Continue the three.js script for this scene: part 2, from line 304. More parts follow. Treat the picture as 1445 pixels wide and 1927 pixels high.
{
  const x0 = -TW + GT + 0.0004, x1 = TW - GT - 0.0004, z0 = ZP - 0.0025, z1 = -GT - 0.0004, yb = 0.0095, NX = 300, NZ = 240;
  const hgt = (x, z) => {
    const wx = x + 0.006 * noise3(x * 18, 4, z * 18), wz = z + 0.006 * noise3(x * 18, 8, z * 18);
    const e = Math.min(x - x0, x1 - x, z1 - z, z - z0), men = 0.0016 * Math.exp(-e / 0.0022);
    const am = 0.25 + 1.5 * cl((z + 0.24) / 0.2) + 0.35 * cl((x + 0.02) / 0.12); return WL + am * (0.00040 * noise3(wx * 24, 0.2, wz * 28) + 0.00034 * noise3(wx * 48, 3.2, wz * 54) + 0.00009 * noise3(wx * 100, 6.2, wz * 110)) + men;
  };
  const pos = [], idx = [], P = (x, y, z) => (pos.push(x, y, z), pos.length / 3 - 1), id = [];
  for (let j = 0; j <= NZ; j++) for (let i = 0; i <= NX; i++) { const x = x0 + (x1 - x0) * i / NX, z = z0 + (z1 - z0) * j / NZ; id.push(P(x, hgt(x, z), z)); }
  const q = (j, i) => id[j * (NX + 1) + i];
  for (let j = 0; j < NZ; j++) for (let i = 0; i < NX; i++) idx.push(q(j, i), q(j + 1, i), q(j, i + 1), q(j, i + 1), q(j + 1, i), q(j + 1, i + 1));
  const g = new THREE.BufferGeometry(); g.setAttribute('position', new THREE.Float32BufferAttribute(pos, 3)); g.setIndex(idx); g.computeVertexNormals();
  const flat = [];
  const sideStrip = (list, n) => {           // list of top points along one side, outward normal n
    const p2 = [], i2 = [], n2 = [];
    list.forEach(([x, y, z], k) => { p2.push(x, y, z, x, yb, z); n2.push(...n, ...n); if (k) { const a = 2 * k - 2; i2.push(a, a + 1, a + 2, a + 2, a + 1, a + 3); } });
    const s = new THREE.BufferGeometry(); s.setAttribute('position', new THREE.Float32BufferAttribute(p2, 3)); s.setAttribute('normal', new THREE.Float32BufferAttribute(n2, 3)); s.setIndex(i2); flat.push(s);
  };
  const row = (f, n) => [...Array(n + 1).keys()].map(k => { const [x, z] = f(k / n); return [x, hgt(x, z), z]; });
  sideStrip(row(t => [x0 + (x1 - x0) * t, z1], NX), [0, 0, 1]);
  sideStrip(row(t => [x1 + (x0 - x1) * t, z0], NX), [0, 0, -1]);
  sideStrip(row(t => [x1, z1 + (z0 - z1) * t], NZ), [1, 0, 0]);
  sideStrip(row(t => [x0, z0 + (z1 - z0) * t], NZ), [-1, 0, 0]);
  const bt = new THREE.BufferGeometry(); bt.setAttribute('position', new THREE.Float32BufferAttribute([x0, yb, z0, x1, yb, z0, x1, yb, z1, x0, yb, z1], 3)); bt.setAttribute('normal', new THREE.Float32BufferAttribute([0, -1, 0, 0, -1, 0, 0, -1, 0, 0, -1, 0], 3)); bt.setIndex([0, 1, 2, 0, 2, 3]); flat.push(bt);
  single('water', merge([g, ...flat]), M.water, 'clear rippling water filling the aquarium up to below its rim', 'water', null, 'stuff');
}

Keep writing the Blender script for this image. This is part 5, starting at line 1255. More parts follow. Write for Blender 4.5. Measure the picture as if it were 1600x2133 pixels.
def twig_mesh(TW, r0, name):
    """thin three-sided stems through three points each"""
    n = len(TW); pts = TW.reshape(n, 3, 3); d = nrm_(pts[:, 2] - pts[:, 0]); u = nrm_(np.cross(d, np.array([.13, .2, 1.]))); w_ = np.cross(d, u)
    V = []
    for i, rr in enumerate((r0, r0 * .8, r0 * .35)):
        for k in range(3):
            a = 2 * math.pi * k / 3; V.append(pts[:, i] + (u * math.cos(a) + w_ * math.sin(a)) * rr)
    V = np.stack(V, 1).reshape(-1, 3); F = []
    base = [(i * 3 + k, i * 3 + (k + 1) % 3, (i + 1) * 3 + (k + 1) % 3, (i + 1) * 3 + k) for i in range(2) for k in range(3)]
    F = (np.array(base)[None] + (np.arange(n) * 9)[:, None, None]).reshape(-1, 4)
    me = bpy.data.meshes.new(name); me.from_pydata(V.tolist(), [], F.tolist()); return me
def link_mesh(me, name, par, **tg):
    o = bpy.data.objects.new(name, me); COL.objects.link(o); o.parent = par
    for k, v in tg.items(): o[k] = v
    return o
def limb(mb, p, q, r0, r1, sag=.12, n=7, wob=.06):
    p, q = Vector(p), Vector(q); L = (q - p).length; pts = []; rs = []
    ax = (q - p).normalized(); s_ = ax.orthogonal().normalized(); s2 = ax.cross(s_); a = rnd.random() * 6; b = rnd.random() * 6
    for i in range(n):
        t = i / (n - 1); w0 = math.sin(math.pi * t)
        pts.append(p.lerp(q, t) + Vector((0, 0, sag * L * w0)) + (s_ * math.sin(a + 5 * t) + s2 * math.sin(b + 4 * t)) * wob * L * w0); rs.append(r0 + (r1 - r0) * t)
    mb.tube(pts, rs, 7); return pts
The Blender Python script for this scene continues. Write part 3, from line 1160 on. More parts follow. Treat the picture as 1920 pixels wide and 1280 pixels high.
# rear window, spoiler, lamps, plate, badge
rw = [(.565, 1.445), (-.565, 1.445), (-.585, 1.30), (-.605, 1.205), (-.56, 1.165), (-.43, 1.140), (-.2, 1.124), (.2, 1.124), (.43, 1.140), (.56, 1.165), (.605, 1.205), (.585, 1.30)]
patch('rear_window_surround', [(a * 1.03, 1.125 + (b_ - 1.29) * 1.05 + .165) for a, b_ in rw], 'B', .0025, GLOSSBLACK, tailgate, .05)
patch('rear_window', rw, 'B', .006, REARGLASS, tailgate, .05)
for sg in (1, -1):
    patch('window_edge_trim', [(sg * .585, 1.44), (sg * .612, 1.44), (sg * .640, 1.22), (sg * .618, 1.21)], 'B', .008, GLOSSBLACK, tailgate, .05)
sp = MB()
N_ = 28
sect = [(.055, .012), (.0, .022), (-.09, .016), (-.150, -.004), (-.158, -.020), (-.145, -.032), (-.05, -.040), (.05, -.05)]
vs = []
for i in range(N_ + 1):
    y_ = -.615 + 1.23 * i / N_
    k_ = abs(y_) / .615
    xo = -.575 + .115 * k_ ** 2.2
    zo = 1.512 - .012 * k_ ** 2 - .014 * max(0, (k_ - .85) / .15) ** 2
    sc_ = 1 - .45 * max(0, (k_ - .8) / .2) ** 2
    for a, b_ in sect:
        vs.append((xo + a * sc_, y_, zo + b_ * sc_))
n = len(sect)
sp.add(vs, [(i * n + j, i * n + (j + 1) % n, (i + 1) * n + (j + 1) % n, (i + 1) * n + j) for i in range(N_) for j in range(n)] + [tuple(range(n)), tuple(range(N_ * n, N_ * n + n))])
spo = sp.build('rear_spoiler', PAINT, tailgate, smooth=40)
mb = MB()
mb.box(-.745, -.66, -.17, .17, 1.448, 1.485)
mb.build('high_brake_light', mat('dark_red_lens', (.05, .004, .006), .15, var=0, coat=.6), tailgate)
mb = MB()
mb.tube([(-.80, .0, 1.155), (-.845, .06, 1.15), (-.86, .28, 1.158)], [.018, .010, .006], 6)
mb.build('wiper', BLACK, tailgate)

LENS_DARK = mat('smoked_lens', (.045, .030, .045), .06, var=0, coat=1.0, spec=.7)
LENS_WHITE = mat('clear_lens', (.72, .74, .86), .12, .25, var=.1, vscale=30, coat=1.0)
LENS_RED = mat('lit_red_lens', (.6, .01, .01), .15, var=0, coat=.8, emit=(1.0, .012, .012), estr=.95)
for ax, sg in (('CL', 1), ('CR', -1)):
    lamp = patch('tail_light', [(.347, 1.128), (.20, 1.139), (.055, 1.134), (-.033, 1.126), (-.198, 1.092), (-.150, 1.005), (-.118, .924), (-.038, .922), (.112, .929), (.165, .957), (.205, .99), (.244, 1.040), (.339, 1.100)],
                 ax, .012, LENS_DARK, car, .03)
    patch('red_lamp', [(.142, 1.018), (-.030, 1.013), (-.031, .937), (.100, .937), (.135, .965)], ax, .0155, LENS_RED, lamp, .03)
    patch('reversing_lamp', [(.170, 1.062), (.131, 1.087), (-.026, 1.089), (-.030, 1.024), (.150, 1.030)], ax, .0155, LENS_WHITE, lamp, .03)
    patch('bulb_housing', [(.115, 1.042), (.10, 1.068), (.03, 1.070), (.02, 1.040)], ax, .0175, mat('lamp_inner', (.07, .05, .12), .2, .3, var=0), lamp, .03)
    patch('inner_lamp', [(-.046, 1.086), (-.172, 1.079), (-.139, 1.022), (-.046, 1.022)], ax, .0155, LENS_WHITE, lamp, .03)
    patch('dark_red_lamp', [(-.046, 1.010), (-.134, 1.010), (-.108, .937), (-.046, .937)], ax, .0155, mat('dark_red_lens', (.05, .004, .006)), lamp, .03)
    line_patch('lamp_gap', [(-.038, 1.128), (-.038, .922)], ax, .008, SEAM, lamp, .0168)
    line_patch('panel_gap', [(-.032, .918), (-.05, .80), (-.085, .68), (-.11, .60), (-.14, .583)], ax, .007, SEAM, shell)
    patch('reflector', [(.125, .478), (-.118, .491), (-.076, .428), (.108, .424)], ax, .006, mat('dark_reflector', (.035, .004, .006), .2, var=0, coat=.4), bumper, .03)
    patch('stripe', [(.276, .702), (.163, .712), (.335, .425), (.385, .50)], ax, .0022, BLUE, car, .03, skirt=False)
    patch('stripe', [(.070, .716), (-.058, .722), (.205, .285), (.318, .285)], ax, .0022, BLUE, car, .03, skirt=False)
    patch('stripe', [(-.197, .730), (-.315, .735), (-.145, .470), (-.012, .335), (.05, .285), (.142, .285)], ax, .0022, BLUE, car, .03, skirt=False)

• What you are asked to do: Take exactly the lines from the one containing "The Blender Python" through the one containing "mb.build('wiper', BLACK, tailgate)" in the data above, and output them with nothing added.

• Solution for this task:
The Blender Python script for this scene continues. Write part 3, from line 1160 on. More parts follow. Treat the picture as 1920 pixels wide and 1280 pixels high.
# rear window, spoiler, lamps, plate, badge
rw = [(.565, 1.445), (-.565, 1.445), (-.585, 1.30), (-.605, 1.205), (-.56, 1.165), (-.43, 1.140), (-.2, 1.124), (.2, 1.124), (.43, 1.140), (.56, 1.165), (.605, 1.205), (.585, 1.30)]
patch('rear_window_surround', [(a * 1.03, 1.125 + (b_ - 1.29) * 1.05 + .165) for a, b_ in rw], 'B', .0025, GLOSSBLACK, tailgate, .05)
patch('rear_window', rw, 'B', .006, REARGLASS, tailgate, .05)
for sg in (1, -1):
    patch('window_edge_trim', [(sg * .585, 1.44), (sg * .612, 1.44), (sg * .640, 1.22), (sg * .618, 1.21)], 'B', .008, GLOSSBLACK, tailgate, .05)
sp = MB()
N_ = 28
sect = [(.055, .012), (.0, .022), (-.09, .016), (-.150, -.004), (-.158, -.020), (-.145, -.032), (-.05, -.040), (.05, -.05)]
vs = []
for i in range(N_ + 1):
    y_ = -.615 + 1.23 * i / N_
    k_ = abs(y_) / .615
    xo = -.575 + .115 * k_ ** 2.2
    zo = 1.512 - .012 * k_ ** 2 - .014 * max(0, (k_ - .85) / .15) ** 2
    sc_ = 1 - .45 * max(0, (k_ - .8) / .2) ** 2
    for a, b_ in sect:
        vs.append((xo + a * sc_, y_, zo + b_ * sc_))
n = len(sect)
sp.add(vs, [(i * n + j, i * n + (j + 1) % n, (i + 1) * n + (j + 1) % n, (i + 1) * n + j) for i in range(N_) for j in range(n)] + [tuple(range(n)), tuple(range(N_ * n, N_ * n + n))])
spo = sp.build('rear_spoiler', PAINT, tailgate, smooth=40)
mb = MB()
mb.box(-.745, -.66, -.17, .17, 1.448, 1.485)
mb.build('high_brake_light', mat('dark_red_lens', (.05, .004, .006), .15, var=0, coat=.6), tailgate)
mb = MB()
mb.tube([(-.80, .0, 1.155), (-.845, .06, 1.15), (-.86, .28, 1.158)], [.018, .010, .006], 6)
mb.build('wiper', BLACK, tailgate)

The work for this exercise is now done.